**Provided data:**
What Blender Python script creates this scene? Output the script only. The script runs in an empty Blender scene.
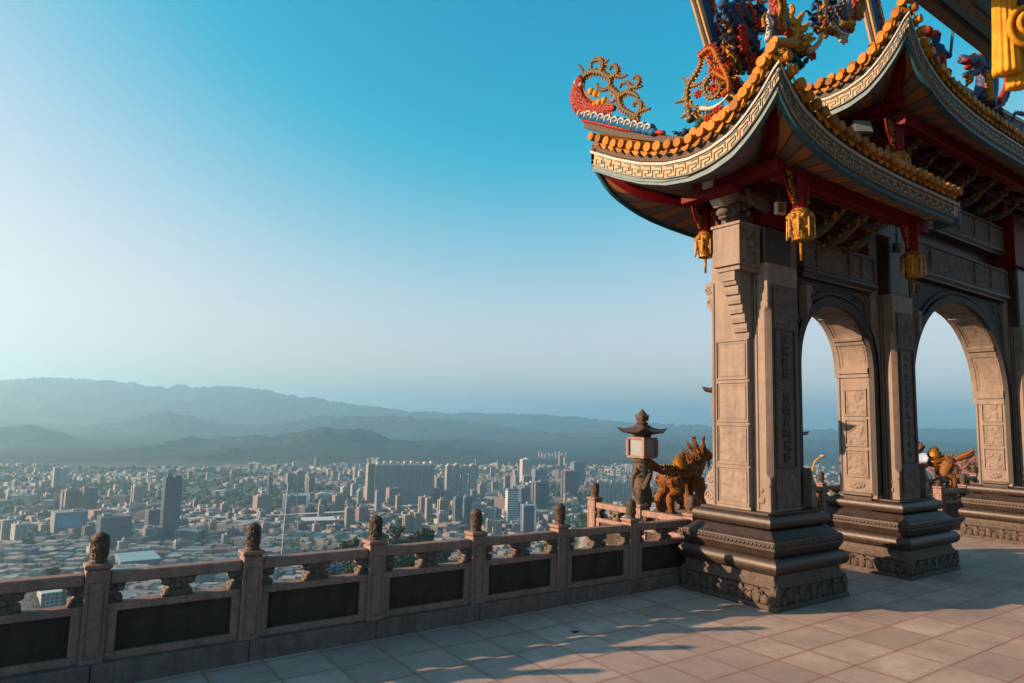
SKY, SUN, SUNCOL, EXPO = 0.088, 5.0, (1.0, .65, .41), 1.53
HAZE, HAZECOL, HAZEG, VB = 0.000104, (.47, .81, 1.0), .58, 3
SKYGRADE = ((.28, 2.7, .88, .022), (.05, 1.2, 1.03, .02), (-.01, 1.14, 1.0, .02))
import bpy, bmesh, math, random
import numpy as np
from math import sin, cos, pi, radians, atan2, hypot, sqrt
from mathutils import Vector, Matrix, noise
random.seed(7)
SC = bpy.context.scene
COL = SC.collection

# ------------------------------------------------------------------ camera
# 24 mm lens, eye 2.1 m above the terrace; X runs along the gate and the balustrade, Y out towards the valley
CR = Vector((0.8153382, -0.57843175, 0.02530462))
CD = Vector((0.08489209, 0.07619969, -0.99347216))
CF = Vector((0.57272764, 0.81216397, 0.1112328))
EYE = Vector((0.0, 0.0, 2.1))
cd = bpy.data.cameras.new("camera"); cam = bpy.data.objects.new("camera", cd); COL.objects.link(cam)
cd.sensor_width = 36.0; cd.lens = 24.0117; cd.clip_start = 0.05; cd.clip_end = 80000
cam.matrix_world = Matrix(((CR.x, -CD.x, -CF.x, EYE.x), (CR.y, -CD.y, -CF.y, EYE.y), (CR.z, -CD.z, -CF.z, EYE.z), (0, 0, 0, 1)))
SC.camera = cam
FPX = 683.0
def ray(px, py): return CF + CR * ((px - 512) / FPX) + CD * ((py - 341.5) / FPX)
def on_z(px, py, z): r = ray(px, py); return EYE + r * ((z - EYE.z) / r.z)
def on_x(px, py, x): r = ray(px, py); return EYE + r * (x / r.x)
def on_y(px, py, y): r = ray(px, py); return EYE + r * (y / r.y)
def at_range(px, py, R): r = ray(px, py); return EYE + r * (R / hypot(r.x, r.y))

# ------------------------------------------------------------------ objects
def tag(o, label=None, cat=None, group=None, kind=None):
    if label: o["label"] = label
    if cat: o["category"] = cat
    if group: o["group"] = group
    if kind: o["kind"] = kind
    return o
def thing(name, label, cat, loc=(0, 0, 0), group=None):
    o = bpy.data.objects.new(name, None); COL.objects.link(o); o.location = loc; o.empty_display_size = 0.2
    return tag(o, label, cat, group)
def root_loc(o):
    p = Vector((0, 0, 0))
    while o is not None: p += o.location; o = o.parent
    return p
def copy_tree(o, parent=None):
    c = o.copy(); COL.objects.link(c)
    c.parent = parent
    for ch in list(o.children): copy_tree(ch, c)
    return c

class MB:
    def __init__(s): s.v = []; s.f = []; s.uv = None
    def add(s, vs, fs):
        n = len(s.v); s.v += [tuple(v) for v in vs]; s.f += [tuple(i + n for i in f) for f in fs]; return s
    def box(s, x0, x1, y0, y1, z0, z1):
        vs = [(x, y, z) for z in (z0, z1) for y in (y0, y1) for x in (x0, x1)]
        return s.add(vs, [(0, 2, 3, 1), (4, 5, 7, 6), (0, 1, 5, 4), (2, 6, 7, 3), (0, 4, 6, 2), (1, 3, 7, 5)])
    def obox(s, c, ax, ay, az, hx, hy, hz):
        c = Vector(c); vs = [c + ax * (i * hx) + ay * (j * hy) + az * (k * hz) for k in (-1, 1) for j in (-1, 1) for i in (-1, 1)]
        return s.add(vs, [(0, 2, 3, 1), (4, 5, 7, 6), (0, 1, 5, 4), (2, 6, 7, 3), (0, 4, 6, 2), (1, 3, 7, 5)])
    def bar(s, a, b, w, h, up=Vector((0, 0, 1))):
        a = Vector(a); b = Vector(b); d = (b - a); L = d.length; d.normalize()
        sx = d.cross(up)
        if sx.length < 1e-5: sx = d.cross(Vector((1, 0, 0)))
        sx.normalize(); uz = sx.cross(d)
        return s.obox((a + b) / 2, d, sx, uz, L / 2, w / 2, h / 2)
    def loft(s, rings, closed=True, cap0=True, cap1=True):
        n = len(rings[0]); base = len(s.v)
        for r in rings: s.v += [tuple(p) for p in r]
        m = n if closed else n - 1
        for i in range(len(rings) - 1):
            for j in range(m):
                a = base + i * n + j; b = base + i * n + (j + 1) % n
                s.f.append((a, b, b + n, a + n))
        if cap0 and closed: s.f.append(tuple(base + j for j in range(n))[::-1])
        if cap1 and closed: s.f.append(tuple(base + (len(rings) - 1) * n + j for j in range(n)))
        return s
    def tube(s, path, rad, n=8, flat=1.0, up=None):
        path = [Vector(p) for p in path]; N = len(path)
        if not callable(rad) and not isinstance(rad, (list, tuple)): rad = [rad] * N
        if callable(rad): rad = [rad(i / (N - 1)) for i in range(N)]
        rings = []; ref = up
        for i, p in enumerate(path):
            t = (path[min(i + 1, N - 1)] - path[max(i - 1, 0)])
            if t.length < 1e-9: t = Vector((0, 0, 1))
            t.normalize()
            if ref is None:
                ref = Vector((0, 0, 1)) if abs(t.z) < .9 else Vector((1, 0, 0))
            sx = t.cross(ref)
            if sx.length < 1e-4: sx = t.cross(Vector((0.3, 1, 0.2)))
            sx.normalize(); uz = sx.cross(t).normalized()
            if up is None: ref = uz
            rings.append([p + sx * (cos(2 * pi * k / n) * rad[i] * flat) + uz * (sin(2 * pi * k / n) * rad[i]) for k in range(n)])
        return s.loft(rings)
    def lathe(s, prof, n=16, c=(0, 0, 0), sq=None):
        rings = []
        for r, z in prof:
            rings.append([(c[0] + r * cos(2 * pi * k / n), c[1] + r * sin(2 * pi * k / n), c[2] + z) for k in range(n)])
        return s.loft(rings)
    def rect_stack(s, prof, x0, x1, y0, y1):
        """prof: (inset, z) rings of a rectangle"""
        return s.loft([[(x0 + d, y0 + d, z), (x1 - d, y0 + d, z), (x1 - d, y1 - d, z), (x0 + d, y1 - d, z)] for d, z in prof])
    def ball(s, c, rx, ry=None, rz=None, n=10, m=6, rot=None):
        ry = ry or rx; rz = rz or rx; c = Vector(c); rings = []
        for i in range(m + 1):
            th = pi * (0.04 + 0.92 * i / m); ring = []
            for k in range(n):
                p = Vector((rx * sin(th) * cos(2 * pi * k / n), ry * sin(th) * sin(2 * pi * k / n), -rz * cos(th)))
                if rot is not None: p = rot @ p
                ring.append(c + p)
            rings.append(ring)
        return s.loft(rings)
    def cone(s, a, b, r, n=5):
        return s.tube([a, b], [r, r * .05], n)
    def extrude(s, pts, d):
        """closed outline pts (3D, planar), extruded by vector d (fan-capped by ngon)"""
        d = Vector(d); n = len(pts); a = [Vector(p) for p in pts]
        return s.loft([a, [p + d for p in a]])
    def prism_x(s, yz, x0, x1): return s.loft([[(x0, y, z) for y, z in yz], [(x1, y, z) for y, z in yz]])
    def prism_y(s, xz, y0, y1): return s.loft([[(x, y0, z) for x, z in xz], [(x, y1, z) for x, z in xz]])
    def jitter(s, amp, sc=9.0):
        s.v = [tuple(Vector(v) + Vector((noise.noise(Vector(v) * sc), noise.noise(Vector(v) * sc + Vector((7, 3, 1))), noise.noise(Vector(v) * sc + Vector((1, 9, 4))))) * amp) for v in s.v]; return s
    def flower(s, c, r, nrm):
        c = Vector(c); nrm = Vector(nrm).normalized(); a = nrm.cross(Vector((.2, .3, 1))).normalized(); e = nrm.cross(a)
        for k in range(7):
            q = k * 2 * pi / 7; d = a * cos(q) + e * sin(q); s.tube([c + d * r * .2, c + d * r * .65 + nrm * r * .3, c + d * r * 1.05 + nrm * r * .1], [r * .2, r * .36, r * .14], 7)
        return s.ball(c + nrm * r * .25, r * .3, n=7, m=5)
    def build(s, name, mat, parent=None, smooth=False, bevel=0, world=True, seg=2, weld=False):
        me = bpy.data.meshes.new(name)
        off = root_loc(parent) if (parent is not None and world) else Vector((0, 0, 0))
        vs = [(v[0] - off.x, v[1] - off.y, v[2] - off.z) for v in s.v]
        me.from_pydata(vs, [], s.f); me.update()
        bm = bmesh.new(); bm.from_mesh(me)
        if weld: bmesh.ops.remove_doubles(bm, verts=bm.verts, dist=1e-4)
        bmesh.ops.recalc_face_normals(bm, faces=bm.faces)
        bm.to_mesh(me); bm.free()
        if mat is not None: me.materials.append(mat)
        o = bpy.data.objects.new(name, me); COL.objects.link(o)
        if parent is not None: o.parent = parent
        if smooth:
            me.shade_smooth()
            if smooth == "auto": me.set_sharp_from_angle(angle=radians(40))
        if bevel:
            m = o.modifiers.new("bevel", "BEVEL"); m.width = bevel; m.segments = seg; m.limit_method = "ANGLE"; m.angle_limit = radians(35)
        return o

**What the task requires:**
Take the material above from its first line through the line holding "COL = SC.collection" and set it down exactly, without the pictures.

**Task solution:**
What Blender Python script creates this scene? Output the script only. The script runs in an empty Blender scene.
SKY, SUN, SUNCOL, EXPO = 0.088, 5.0, (1.0, .65, .41), 1.53
HAZE, HAZECOL, HAZEG, VB = 0.000104, (.47, .81, 1.0), .58, 3
SKYGRADE = ((.28, 2.7, .88, .022), (.05, 1.2, 1.03, .02), (-.01, 1.14, 1.0, .02))
import bpy, bmesh, math, random
import numpy as np
from math import sin, cos, pi, radians, atan2, hypot, sqrt
from mathutils import Vector, Matrix, noise
random.seed(7)
SC = bpy.context.scene
COL = SC.collection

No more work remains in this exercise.